So I'm scrolling through the features rather than the news and I come across this. Software developers, apparently, are under threat from censors. Apple is refusing to put violent games onto its iTunes store and Facebook is going to refuse to distribute some applications.

I'm interested mostly in the psychology that makes this idea offensive. It's rooted, quite deeply, in the original picure of the Internet as promoted by, I suppose, the original geek community who set it up. It was going to be the ultimate free for all, the great leveller - if you wanted to put something on the Internet, the argument ran, nobody was going to stop you.

Except someone is. But the point the article, and the book on which it's based. miss, is that this isn't strictly 'The Internet' being censored. It's a privately owned part of the Web. Yes, people are invited to take part in this area pretty much indiscriminately but it's wrong, wrong, wrong to assume that Apple, Facebook or anyone else is somehow obliged to carry content from a particular individual or company.

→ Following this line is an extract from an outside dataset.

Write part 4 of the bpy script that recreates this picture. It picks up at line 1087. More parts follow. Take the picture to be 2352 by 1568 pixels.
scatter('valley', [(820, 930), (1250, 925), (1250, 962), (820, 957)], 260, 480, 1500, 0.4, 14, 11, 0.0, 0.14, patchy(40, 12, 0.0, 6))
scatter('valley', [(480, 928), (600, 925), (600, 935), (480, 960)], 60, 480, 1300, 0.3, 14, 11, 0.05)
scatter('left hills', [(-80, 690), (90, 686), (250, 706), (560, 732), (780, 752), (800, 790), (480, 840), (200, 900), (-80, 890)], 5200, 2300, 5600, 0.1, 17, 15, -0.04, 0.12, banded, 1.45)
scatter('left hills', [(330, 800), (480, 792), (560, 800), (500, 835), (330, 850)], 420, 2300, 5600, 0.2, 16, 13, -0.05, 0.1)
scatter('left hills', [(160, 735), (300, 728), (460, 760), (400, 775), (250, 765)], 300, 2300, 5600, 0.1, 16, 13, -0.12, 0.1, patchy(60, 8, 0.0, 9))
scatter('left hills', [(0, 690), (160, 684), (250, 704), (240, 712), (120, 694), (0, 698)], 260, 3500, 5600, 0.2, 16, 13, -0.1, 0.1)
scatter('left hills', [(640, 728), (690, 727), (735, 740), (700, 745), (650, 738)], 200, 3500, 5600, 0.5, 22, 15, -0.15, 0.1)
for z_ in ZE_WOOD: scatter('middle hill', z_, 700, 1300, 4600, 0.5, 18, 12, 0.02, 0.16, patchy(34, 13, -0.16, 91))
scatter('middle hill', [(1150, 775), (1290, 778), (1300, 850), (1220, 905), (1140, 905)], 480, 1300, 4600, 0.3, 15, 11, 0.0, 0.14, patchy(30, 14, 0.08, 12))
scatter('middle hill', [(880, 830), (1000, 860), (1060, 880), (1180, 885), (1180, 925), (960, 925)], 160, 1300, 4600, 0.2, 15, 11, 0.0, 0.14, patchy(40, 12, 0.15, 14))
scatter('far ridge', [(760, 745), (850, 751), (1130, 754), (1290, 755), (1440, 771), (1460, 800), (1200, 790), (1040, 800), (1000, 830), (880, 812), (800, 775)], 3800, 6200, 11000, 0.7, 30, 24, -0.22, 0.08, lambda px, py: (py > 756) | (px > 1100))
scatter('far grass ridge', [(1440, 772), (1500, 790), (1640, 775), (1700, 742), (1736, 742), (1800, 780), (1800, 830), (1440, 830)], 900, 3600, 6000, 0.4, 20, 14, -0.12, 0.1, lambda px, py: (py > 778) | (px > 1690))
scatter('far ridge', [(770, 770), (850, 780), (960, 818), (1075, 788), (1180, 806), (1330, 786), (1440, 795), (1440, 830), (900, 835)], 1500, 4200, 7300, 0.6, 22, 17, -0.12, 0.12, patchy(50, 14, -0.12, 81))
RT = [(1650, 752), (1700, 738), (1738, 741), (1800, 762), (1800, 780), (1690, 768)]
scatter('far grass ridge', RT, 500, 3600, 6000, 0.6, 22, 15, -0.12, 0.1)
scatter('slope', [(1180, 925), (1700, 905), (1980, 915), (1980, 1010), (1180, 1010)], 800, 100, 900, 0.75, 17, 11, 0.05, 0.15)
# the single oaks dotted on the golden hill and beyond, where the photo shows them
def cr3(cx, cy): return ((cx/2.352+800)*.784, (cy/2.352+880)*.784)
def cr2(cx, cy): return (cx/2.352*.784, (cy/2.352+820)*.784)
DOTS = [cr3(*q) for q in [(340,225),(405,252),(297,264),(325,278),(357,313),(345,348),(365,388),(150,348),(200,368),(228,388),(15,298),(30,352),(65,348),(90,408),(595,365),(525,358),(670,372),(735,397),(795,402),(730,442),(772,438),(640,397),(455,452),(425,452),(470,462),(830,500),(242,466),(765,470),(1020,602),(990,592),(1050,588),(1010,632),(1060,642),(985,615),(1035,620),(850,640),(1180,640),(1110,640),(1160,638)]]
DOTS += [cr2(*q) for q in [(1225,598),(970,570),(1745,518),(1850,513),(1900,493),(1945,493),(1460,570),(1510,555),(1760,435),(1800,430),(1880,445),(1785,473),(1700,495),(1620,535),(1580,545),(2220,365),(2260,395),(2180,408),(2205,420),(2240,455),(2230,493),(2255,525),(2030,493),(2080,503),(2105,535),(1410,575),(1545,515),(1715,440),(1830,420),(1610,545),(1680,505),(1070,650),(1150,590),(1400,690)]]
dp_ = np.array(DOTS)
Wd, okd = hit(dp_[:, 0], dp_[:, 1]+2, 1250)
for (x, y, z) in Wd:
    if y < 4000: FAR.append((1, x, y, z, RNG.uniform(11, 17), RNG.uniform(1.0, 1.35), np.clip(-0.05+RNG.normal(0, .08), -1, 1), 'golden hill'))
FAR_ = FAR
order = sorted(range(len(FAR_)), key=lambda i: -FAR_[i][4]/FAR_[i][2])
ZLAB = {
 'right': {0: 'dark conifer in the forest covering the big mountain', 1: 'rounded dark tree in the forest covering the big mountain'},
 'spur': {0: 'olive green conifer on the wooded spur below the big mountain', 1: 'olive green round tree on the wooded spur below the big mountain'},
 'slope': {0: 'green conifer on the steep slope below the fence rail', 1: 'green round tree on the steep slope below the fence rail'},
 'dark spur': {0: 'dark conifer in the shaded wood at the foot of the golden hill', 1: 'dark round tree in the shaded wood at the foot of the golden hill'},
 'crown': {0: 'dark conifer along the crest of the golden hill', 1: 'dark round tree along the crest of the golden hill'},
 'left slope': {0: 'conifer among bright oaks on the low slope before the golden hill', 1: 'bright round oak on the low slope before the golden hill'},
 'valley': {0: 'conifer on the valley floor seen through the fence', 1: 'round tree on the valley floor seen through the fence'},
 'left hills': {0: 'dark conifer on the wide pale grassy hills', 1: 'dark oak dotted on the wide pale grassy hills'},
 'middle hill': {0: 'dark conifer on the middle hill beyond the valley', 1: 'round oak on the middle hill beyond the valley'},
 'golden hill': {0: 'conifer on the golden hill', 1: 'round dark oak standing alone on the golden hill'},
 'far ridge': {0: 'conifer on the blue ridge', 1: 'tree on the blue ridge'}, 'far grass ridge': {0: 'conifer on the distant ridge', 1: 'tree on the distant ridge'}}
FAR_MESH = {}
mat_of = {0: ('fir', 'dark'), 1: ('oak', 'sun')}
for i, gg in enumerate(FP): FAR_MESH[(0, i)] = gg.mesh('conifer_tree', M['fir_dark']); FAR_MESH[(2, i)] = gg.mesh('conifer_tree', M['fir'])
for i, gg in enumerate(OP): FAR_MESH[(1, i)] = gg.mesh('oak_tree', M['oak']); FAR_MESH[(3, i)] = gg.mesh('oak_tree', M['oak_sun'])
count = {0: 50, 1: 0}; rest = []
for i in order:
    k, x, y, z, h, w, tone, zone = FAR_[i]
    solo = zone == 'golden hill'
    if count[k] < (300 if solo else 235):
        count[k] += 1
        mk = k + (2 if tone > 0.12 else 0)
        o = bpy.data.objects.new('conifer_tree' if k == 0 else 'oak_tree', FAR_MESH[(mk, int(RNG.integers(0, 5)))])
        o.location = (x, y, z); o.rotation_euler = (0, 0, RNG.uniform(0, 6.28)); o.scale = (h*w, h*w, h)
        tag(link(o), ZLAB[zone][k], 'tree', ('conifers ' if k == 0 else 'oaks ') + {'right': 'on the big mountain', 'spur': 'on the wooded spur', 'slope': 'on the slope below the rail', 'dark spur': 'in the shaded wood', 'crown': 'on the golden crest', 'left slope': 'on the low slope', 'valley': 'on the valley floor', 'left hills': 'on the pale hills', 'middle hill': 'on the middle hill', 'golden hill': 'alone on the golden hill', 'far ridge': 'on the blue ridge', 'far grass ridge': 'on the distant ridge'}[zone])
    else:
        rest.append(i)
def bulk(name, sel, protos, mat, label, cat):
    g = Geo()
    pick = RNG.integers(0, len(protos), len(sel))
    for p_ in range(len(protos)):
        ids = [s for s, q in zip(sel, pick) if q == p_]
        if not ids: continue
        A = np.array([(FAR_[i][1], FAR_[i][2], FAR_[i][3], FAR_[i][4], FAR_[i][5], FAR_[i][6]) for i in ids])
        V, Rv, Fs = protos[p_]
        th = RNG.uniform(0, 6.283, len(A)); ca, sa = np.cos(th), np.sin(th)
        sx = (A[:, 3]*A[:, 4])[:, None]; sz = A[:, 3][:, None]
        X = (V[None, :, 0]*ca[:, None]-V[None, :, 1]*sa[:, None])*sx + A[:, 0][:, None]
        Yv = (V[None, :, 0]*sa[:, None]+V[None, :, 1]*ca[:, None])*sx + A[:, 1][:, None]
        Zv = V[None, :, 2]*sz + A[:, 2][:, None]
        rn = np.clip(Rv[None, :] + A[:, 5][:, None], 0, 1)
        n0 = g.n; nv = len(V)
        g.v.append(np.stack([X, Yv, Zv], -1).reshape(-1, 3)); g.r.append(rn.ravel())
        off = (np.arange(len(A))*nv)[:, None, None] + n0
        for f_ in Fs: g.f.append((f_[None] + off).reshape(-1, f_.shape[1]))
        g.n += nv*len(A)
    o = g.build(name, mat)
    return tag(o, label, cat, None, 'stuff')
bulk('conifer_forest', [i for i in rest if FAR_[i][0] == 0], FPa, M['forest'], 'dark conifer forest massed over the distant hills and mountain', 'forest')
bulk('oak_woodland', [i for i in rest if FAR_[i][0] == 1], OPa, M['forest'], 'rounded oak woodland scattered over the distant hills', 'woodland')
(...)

I mean, what's the point of owning a mega-successful company if you can't behave like an owner once in a while?

About the Author
Member Avatar GuyClapperton Staff Writer

Author, 'This Is Social Media' (Capstone Publishing 2009); freelance journalist in the UK for the Guardian, Times, Telegraph, Independent and others.

scru 909

I agree Guy. I don't know why people feel that they can force apple or Facebook to carry material that they deem offensive. The services belong to them and they have the right to chose what is, and is not acceptable for them (within the confines of the law). After all, it's their reputation at stake here.